A first-principles study of thiadiazole and dimercapto-thiadiazole adsorption on copper and silver surfaces

Copper and silver are strategic metals in industry. However, corrosion in these metals severely limits their broad engineering applications. Organic molecules, such as thiadiazole (TD) derivatives have been effectively utilized as corrosion inhibitors for Cu and Ag metals and their alloys. Therefore, a fundamental understanding of their adsorption behavior on metal surfaces is key to the understanding of their effect on corrosion inhibition. In this work, we used first-principles calculations based on the density functional theory (DFT) to systematically study the adsorption behaviors of 1,3,4-thiadiazole (TD) and 2,5-dimercapto-1,3,4-thiadiazole (DMTD) on the low index surfaces of pure Cu and Ag. Our results show that the average adsorption energy of DMTD is much lower than that of TD on both Cu and Ag surfaces. This is attributed to the removal of H atoms from DMTD in the DFT calculations as they easily dissociate in the aqueous solution, along with the presence of two more sulfur atoms in the DMTD structure as anchoring sites. It is also revealed that both S and N atoms in DMTD participate in the bond formation with Ag, while the three S atoms of DMTD prefer to form bonds with Cu. This is further validated from the calculated charge density difference before and after the adsorption and agrees well with the X-ray photoelectron spectroscopy measurements.
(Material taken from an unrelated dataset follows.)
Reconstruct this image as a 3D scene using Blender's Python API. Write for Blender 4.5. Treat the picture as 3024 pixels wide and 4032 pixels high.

Finally, the differences between the adsorption energies from DFT calculations and experimental extrapolations are discussed. They can be ascribed to the existence of H atoms in DMTD due to their plausible partial ionization in real experiments, as well as the presence of surface oxides and contact with the electrolyte in the experiments. This is further validated by simulating the adsorption of fully-, partially-and non-ionized DMTDs on the (111) surfaces of both Cu and Ag. Our work sheds light on the adsorption behaviors of TD derivatives on both Cu and Ag, which can potentially be used as a criterion to discover and determine appropriate corrosion inhibitors for metal protection.